# Short exercise:
Write out all of the records precisely. Skip anything that is a picture.

# Extracted records:
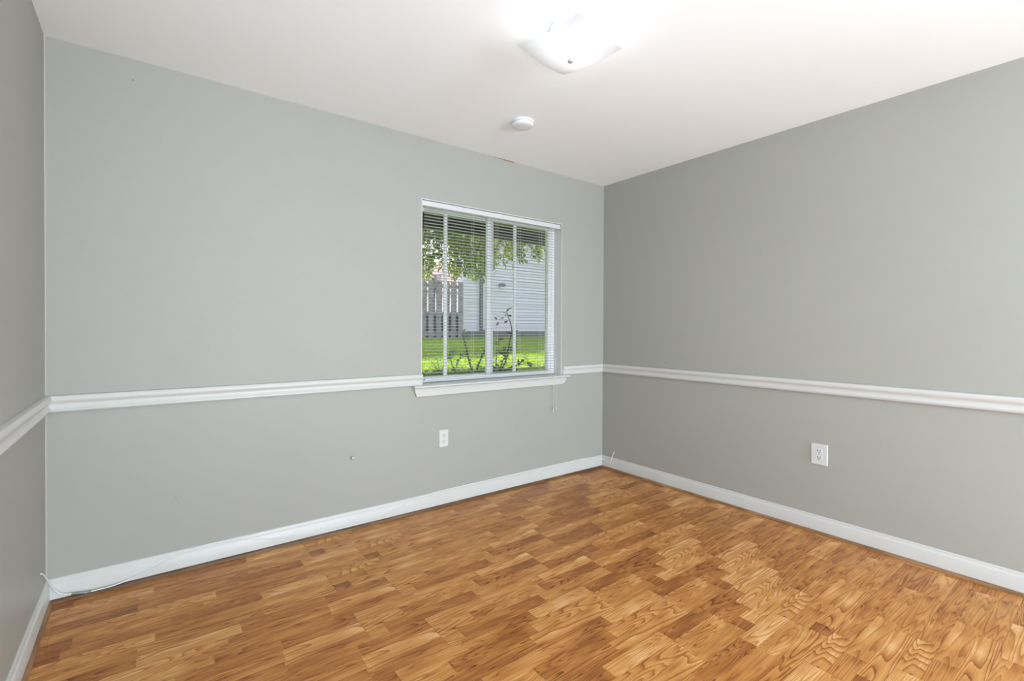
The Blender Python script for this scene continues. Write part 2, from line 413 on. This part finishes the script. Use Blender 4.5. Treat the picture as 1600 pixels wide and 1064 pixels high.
# ------------------------------------------------------------------ mini blind
BO = (-1.116, .03, 2.04)
bl = empty('window_blind', BO, 'white horizontal mini blind lowered over the window, slats open', 'blind')
b = MB(); b.prism([(.006, 2.037), (.006, 2.006), (.009, 2.003), (.044, 2.003), (.044, 2.037)], lambda a, c, t: (t, a, c), -1.728, -.503)
b.build('headrail', M['rail'], bl, bevel=.002, org=BO)
b = MB()
for k in range(53):
    z = .880 + k*.0212
    pts = [(-.0125, -.0012), (-.007, .0006), (0, .0013), (.007, .0006), (.0125, -.0012)]
    tilt = math.radians(random.uniform(-1.2, 1.2) + 1.0); ct, st = math.cos(tilt), math.sin(tilt)
    up = [(a*ct - c*st, a*st + c*ct) for a, c in pts]
    poly = up + [(a, c-.0006) for a, c in up[::-1]]
    zo = z + random.uniform(-.0006, .0006)
    b.rings([[(-1.700, .028+a, zo+c) for a, c in poly], [(-.548+random.uniform(-.001, .001), .028+a, zo+c) for a, c in poly]])
b.build('slats', M['slat'], bl, org=BO)
b = MB(); b.box(-1.700, -.552, .016, .040, .8540, .8640)
b.build('bottom_rail', M['rail'], bl, bevel=.004, seg=3, org=BO)
for x in (-1.534, -1.324, -1.114, -.904, -.694):
    b = MB()
    for y in (.0148, .0412):
        b.tube([(x, y, .860), (x, y, 2.004)], .0006, 5)
    for k in range(53):
        z = .8792 + k*.0212 - .0016
        b.tube([(x, .0148, z), (x, .0412, z)], .0004, 4)
    b.build('ladder_cord', M['cord'], bl, org=BO)
for x, zt, dx in ((-.606, .545, -.010), (-.594, .560, .010)):
    path = crspline([(x, .004, 2.004), (x, .000, 1.9), (x+dx*.2, -.012, 1.3), (x+dx*.4, -.044, .86), (x+dx*.5, -.0462, .82), (x+dx*.6, -.046, .7), (x+dx, -.046, zt+.036)], 4)
    c = MB().tube(path, .0009, 6).build('lift_cord', M['cord'], bl, smooth=True, org=BO)
    tz = zt
    MB().lathe([(.0018, .038), (.0032, .034), (.0050, .018), (.0058, .004), (.0052, 0), (.0020, -.001)], (x+dx, -.046, tz), 14).build('tassel', M['tassel'], c, smooth=True, org=BO)

# ------------------------------------------------------------------ ceiling light: pan, bulbs, dished glass square, finial
LX, LY, LR = -1.767, -1.408, math.radians(9.5)
cl = empty('ceiling_light', (LX, LY, H), 'square frosted glass ceiling light with upturned corners, switched on', 'ceiling light', rz=LR)
MB().lathe([(.086, 0), (.088, -.003), (.086, -.020), (.078, -.026), (.010, -.027)], n=48).build('canopy', M['plastic'], cl, smooth=False)
smooth_by_angle(cl.children[0], 40)
hs, N = .152, 24
def dish(x, y):
    X, Y = (x/hs)**2, (y/hs)**2
    return -.129 + .030*(1-(1-X)*(1-Y)) + .012*(X+Y)
b = MB(); g = {}
for side, dz in ((0, 0), (1, -.004)):
    for i in range(N+1):
        for j in range(N+1):
            x, y = (i/N*2-1)*hs, (j/N*2-1)*hs
            g[side, i, j] = b.b.verts.new((x, y, dish(x, y)+dz))
for side in (0, 1):
    for i in range(N):
        for j in range(N):
            b.b.faces.new((g[side, i, j], g[side, i+1, j], g[side, i+1, j+1], g[side, i, j+1]))
for i in range(N):
    for A, B in (((i, 0), (i+1, 0)), ((i, N), (i+1, N)), ((0, i), (0, i+1)), ((N, i), (N, i+1))):
        b.b.faces.new((g[(0, *A)], g[(0, *B)], g[(1, *B)], g[(1, *A)]))
smooth_by_angle(b.build('glass_shade', M['shade'], cl), 50)
MB().tube([(0, 0, -.026), (0, 0, -.131)], .003, 8).build('rod', M['metal'], cl)
smooth_by_angle(MB().lathe([(.004, -.1325), (.0095, -.1335), (.0105, -.137), (.0085, -.1415), (.0045, -.1435), (.0030, -.146), (.0012, -.147)], n=20).build('finial', M['metal'], cl), 40)
for sx in (-1, 1):
    prof = [(.009, .020), (.0095, .030), (.016, .046), (.020, .058), (.018, .070), (.010, .077), (.002, .0785)]
    bb = MB()
    bb.rings([[(sx*h, r*math.cos(2*PI*k/16), -.060+r*math.sin(2*PI*k/16)) for k in range(16)] for r, h in prof])
    bo = bb.build('bulb', M['bulb'], cl, smooth=True)
    pl = bpy.data.lights.new('bulb_light', 'POINT'); pl.energy = BULB; pl.shadow_soft_size = .024; pl.color = (.95, .98, 1)
    po = bpy.data.objects.new('bulb_light', pl); COL.objects.link(po); po.parent = cl; po.location = (sx*.062, 0, -.060)
    # the bulb's own light leaves from its skin
    bo.visible_shadow = True

# ------------------------------------------------------------------ smoke detector
sd = empty('smoke_detector', (-1.365, -.585, H), 'round white smoke detector on the ceiling near the window wall', 'smoke detector')
smooth_by_angle(MB().lathe([(.066, 0), (.068, -.002), (.068, -.010), (.065, -.012), (.03, -.0121)], n=48).build('mounting_base', M['detector'], sd), 40)
smooth_by_angle(MB().lathe([(.058, -.0118), (.059, -.0165), (.064, -.017), (.0655, -.019), (.0635, -.028), (.058, -.032), (.045, -.0345), (.002, -.035)], n=48).build('cover', M['detector'], sd), 40)

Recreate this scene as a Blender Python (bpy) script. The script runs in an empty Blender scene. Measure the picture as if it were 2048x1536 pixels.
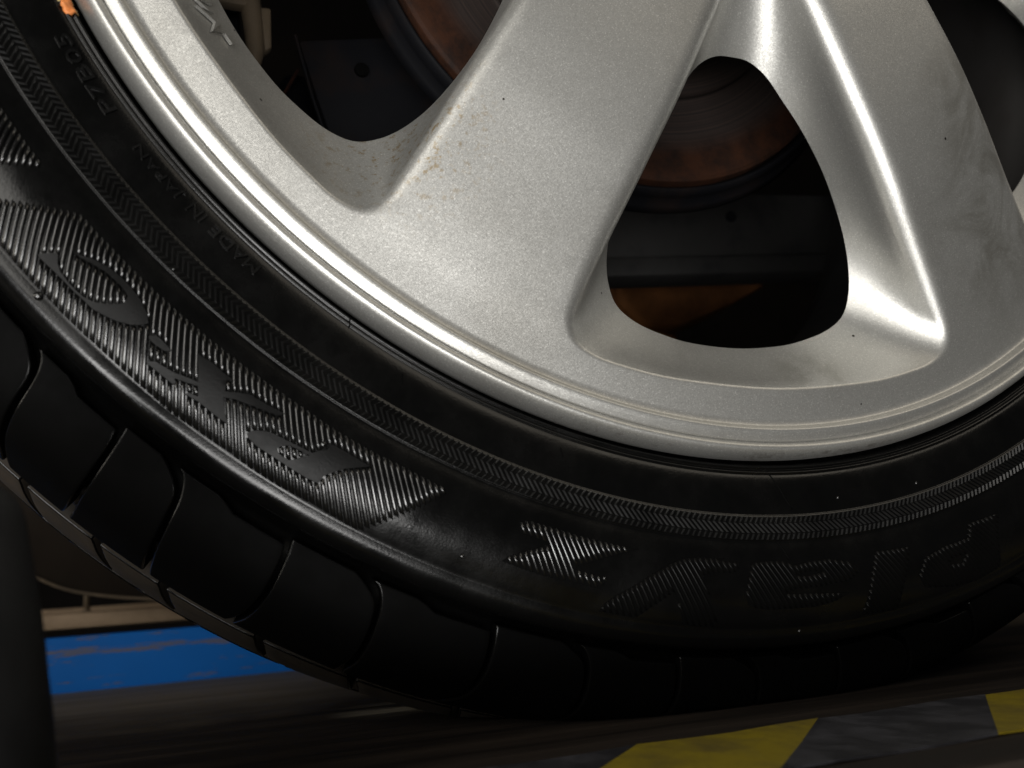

# Completed exercise:
The Blender Python script for this scene continues. Write part 2, from line 413 on. This part finishes the script. Use Blender 4.5. Treat the picture as 1600 pixels wide and 1064 pixels high.
# ------------------------------------------------------------------ mini blind
BO = (-1.116, .03, 2.04)
bl = empty('window_blind', BO, 'white horizontal mini blind lowered over the window, slats open', 'blind')
b = MB(); b.prism([(.006, 2.037), (.006, 2.006), (.009, 2.003), (.044, 2.003), (.044, 2.037)], lambda a, c, t: (t, a, c), -1.728, -.503)
b.build('headrail', M['rail'], bl, bevel=.002, org=BO)
b = MB()
for k in range(53):
    z = .880 + k*.0212
    pts = [(-.0125, -.0012), (-.007, .0006), (0, .0013), (.007, .0006), (.0125, -.0012)]
    tilt = math.radians(random.uniform(-1.2, 1.2) + 1.0); ct, st = math.cos(tilt), math.sin(tilt)
    up = [(a*ct - c*st, a*st + c*ct) for a, c in pts]
    poly = up + [(a, c-.0006) for a, c in up[::-1]]
    zo = z + random.uniform(-.0006, .0006)
    b.rings([[(-1.700, .028+a, zo+c) for a, c in poly], [(-.548+random.uniform(-.001, .001), .028+a, zo+c) for a, c in poly]])
b.build('slats', M['slat'], bl, org=BO)
b = MB(); b.box(-1.700, -.552, .016, .040, .8540, .8640)
b.build('bottom_rail', M['rail'], bl, bevel=.004, seg=3, org=BO)
for x in (-1.534, -1.324, -1.114, -.904, -.694):
    b = MB()
    for y in (.0148, .0412):
        b.tube([(x, y, .860), (x, y, 2.004)], .0006, 5)
    for k in range(53):
        z = .8792 + k*.0212 - .0016
        b.tube([(x, .0148, z), (x, .0412, z)], .0004, 4)
    b.build('ladder_cord', M['cord'], bl, org=BO)
for x, zt, dx in ((-.606, .545, -.010), (-.594, .560, .010)):
    path = crspline([(x, .004, 2.004), (x, .000, 1.9), (x+dx*.2, -.012, 1.3), (x+dx*.4, -.044, .86), (x+dx*.5, -.0462, .82), (x+dx*.6, -.046, .7), (x+dx, -.046, zt+.036)], 4)
    c = MB().tube(path, .0009, 6).build('lift_cord', M['cord'], bl, smooth=True, org=BO)
    tz = zt
    MB().lathe([(.0018, .038), (.0032, .034), (.0050, .018), (.0058, .004), (.0052, 0), (.0020, -.001)], (x+dx, -.046, tz), 14).build('tassel', M['tassel'], c, smooth=True, org=BO)

# ------------------------------------------------------------------ ceiling light: pan, bulbs, dished glass square, finial
LX, LY, LR = -1.767, -1.408, math.radians(9.5)
cl = empty('ceiling_light', (LX, LY, H), 'square frosted glass ceiling light with upturned corners, switched on', 'ceiling light', rz=LR)
MB().lathe([(.086, 0), (.088, -.003), (.086, -.020), (.078, -.026), (.010, -.027)], n=48).build('canopy', M['plastic'], cl, smooth=False)
smooth_by_angle(cl.children[0], 40)
hs, N = .152, 24
def dish(x, y):
    X, Y = (x/hs)**2, (y/hs)**2
    return -.129 + .030*(1-(1-X)*(1-Y)) + .012*(X+Y)
b = MB(); g = {}
for side, dz in ((0, 0), (1, -.004)):
    for i in range(N+1):
        for j in range(N+1):
            x, y = (i/N*2-1)*hs, (j/N*2-1)*hs
            g[side, i, j] = b.b.verts.new((x, y, dish(x, y)+dz))
for side in (0, 1):
    for i in range(N):
        for j in range(N):
            b.b.faces.new((g[side, i, j], g[side, i+1, j], g[side, i+1, j+1], g[side, i, j+1]))
for i in range(N):
    for A, B in (((i, 0), (i+1, 0)), ((i, N), (i+1, N)), ((0, i), (0, i+1)), ((N, i), (N, i+1))):
        b.b.faces.new((g[(0, *A)], g[(0, *B)], g[(1, *B)], g[(1, *A)]))
smooth_by_angle(b.build('glass_shade', M['shade'], cl), 50)
MB().tube([(0, 0, -.026), (0, 0, -.131)], .003, 8).build('rod', M['metal'], cl)
smooth_by_angle(MB().lathe([(.004, -.1325), (.0095, -.1335), (.0105, -.137), (.0085, -.1415), (.0045, -.1435), (.0030, -.146), (.0012, -.147)], n=20).build('finial', M['metal'], cl), 40)
for sx in (-1, 1):
    prof = [(.009, .020), (.0095, .030), (.016, .046), (.020, .058), (.018, .070), (.010, .077), (.002, .0785)]
    bb = MB()
    bb.rings([[(sx*h, r*math.cos(2*PI*k/16), -.060+r*math.sin(2*PI*k/16)) for k in range(16)] for r, h in prof])
    bo = bb.build('bulb', M['bulb'], cl, smooth=True)
    pl = bpy.data.lights.new('bulb_light', 'POINT'); pl.energy = BULB; pl.shadow_soft_size = .024; pl.color = (.95, .98, 1)
    po = bpy.data.objects.new('bulb_light', pl); COL.objects.link(po); po.parent = cl; po.location = (sx*.062, 0, -.060)
    # the bulb's own light leaves from its skin
    bo.visible_shadow = True

# ------------------------------------------------------------------ smoke detector
sd = empty('smoke_detector', (-1.365, -.585, H), 'round white smoke detector on the ceiling near the window wall', 'smoke detector')
smooth_by_angle(MB().lathe([(.066, 0), (.068, -.002), (.068, -.010), (.065, -.012), (.03, -.0121)], n=48).build('mounting_base', M['detector'], sd), 40)
smooth_by_angle(MB().lathe([(.058, -.0118), (.059, -.0165), (.064, -.017), (.0655, -.019), (.0635, -.028), (.058, -.032), (.045, -.0345), (.002, -.035)], n=48).build('cover', M['detector'], sd), 40)

Recreate this scene as a Blender Python (bpy) script. The script runs in an empty Blender scene. Measure the picture as if it were 2048x1536 pixels.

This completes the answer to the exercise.